Exactly retype the lines from the top of the data through the line containing "[(-2.11-.17*k, 5.72) for", leaving out every picture.

— Start Data extract —

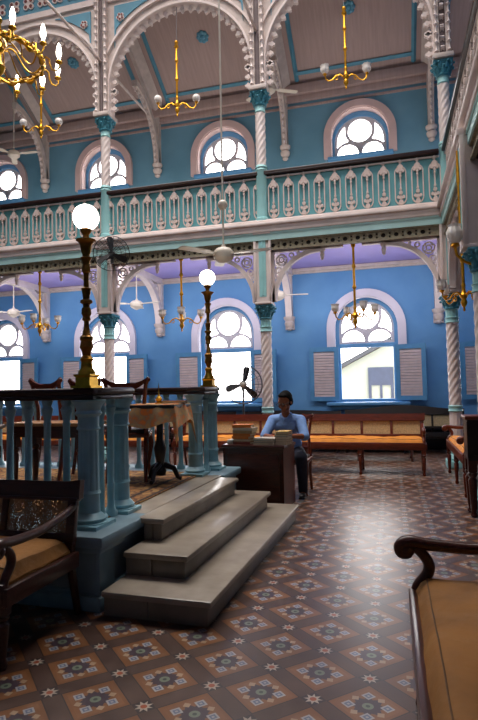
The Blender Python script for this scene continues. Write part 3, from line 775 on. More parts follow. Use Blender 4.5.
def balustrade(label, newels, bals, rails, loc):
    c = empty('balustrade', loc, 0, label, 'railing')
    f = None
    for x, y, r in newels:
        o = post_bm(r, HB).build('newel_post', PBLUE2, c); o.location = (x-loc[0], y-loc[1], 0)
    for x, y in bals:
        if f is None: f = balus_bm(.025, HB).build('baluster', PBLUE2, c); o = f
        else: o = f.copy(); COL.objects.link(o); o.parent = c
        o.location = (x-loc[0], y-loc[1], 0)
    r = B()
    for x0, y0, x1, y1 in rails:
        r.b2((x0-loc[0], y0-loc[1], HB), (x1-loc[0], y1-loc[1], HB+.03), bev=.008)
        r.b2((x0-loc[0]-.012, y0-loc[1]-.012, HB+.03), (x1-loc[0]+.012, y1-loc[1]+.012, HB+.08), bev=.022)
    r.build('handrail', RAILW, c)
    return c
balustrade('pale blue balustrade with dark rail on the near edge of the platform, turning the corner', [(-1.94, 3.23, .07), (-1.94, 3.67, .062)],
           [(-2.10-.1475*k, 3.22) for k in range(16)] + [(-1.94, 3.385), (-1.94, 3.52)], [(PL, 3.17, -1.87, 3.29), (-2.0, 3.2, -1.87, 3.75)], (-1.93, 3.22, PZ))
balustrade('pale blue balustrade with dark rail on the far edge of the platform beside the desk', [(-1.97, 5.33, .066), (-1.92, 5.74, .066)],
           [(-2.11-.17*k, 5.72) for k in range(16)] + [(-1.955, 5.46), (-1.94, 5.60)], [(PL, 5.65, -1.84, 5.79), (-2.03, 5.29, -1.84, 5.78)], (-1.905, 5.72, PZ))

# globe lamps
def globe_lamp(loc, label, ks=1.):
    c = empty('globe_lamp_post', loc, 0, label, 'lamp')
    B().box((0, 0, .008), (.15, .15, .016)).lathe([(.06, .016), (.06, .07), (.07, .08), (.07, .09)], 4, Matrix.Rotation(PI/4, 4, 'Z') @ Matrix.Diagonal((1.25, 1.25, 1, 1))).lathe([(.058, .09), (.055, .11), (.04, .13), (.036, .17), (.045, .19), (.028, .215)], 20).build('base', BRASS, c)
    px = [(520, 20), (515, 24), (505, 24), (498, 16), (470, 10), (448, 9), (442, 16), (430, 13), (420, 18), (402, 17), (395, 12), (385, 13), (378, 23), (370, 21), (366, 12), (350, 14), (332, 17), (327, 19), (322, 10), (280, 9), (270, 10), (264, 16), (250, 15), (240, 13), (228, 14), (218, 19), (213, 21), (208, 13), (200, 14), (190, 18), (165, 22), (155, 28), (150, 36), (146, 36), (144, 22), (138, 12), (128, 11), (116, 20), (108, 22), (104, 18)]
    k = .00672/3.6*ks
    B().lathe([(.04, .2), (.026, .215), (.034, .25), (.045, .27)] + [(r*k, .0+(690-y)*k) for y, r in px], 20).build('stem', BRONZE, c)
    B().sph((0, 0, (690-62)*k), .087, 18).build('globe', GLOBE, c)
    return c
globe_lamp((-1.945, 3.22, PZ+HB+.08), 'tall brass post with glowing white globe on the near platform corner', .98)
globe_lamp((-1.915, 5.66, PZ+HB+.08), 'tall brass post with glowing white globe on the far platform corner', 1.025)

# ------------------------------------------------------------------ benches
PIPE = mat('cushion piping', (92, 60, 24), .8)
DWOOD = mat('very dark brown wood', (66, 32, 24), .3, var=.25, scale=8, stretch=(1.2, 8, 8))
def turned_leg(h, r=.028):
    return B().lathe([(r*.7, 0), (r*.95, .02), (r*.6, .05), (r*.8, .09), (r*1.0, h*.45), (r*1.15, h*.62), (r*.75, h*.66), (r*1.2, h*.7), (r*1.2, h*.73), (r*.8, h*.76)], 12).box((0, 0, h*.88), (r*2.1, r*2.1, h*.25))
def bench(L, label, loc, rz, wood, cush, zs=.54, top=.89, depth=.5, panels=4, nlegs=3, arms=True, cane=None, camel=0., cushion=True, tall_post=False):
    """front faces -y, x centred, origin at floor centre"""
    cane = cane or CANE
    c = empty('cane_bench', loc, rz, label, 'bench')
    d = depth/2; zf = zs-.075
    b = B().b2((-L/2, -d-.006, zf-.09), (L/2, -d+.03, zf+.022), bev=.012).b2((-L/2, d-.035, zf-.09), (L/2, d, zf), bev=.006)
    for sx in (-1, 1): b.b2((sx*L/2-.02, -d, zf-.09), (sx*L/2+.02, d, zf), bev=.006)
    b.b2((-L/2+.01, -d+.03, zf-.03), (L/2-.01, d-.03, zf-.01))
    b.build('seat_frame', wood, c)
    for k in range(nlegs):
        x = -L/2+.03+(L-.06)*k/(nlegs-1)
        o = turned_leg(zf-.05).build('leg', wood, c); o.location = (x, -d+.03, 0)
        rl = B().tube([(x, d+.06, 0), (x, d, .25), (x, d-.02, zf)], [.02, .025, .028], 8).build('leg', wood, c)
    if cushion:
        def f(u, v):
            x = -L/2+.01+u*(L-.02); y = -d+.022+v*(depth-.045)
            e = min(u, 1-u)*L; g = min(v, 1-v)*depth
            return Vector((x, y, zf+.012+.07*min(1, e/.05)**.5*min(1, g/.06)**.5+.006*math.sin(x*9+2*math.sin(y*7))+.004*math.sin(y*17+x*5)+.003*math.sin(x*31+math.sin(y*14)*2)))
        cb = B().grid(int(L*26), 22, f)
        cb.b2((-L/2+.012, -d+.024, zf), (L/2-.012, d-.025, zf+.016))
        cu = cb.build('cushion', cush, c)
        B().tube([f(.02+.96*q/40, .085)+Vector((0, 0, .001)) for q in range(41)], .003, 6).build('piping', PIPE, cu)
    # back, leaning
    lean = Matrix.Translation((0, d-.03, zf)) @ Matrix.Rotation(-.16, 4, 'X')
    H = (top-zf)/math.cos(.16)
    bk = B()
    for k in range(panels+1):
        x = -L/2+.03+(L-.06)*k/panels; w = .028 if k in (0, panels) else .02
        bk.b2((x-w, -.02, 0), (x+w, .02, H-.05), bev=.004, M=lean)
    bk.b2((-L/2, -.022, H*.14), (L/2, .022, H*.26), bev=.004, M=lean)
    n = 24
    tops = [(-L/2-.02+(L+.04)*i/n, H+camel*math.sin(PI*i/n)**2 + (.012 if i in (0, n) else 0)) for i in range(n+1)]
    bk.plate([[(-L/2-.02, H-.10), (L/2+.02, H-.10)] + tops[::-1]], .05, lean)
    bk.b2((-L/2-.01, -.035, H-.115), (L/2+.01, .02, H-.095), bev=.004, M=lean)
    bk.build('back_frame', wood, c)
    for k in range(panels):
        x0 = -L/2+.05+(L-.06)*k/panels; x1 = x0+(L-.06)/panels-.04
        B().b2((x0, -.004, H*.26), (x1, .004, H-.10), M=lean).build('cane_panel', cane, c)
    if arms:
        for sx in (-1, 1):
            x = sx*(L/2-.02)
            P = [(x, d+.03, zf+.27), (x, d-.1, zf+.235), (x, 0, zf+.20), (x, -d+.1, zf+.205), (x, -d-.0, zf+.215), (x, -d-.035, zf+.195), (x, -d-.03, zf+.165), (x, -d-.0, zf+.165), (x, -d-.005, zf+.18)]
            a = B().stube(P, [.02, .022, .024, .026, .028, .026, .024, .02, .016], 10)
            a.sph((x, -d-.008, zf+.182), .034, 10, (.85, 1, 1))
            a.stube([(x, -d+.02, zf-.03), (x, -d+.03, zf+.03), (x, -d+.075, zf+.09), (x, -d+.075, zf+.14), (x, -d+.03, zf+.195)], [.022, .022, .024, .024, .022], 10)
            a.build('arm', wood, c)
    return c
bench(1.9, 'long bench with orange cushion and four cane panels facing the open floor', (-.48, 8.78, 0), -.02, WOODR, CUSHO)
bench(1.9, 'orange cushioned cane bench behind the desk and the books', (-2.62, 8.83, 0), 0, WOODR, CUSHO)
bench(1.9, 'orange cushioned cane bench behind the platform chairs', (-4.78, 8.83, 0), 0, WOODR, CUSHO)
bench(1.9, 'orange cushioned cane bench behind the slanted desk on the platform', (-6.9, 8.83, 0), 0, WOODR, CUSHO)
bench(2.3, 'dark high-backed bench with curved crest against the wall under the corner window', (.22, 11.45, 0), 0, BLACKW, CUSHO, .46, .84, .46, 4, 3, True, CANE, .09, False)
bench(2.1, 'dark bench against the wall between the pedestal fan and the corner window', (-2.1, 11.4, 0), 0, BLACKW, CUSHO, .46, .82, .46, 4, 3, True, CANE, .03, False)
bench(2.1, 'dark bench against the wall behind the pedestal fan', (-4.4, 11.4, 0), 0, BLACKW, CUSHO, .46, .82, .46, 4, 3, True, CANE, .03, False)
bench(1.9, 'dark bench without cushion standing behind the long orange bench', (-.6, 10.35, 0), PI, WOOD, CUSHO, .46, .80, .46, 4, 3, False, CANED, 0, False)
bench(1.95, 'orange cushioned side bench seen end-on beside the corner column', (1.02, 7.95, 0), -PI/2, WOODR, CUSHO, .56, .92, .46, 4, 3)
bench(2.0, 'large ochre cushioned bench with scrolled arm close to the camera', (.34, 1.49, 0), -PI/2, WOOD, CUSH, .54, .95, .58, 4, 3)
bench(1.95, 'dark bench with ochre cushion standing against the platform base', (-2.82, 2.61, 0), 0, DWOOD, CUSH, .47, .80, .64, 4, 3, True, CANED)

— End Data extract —

* Full solution *
The Blender Python script for this scene continues. Write part 3, from line 775 on. More parts follow. Use Blender 4.5.
def balustrade(label, newels, bals, rails, loc):
    c = empty('balustrade', loc, 0, label, 'railing')
    f = None
    for x, y, r in newels:
        o = post_bm(r, HB).build('newel_post', PBLUE2, c); o.location = (x-loc[0], y-loc[1], 0)
    for x, y in bals:
        if f is None: f = balus_bm(.025, HB).build('baluster', PBLUE2, c); o = f
        else: o = f.copy(); COL.objects.link(o); o.parent = c
        o.location = (x-loc[0], y-loc[1], 0)
    r = B()
    for x0, y0, x1, y1 in rails:
        r.b2((x0-loc[0], y0-loc[1], HB), (x1-loc[0], y1-loc[1], HB+.03), bev=.008)
        r.b2((x0-loc[0]-.012, y0-loc[1]-.012, HB+.03), (x1-loc[0]+.012, y1-loc[1]+.012, HB+.08), bev=.022)
    r.build('handrail', RAILW, c)
    return c
balustrade('pale blue balustrade with dark rail on the near edge of the platform, turning the corner', [(-1.94, 3.23, .07), (-1.94, 3.67, .062)],
           [(-2.10-.1475*k, 3.22) for k in range(16)] + [(-1.94, 3.385), (-1.94, 3.52)], [(PL, 3.17, -1.87, 3.29), (-2.0, 3.2, -1.87, 3.75)], (-1.93, 3.22, PZ))
balustrade('pale blue balustrade with dark rail on the far edge of the platform beside the desk', [(-1.97, 5.33, .066), (-1.92, 5.74, .066)],
           [(-2.11-.17*k, 5.72) for k in range(16)] + [(-1.955, 5.46), (-1.94, 5.60)], [(PL, 5.65, -1.84, 5.79), (-2.03, 5.29, -1.84, 5.78)], (-1.905, 5.72, PZ))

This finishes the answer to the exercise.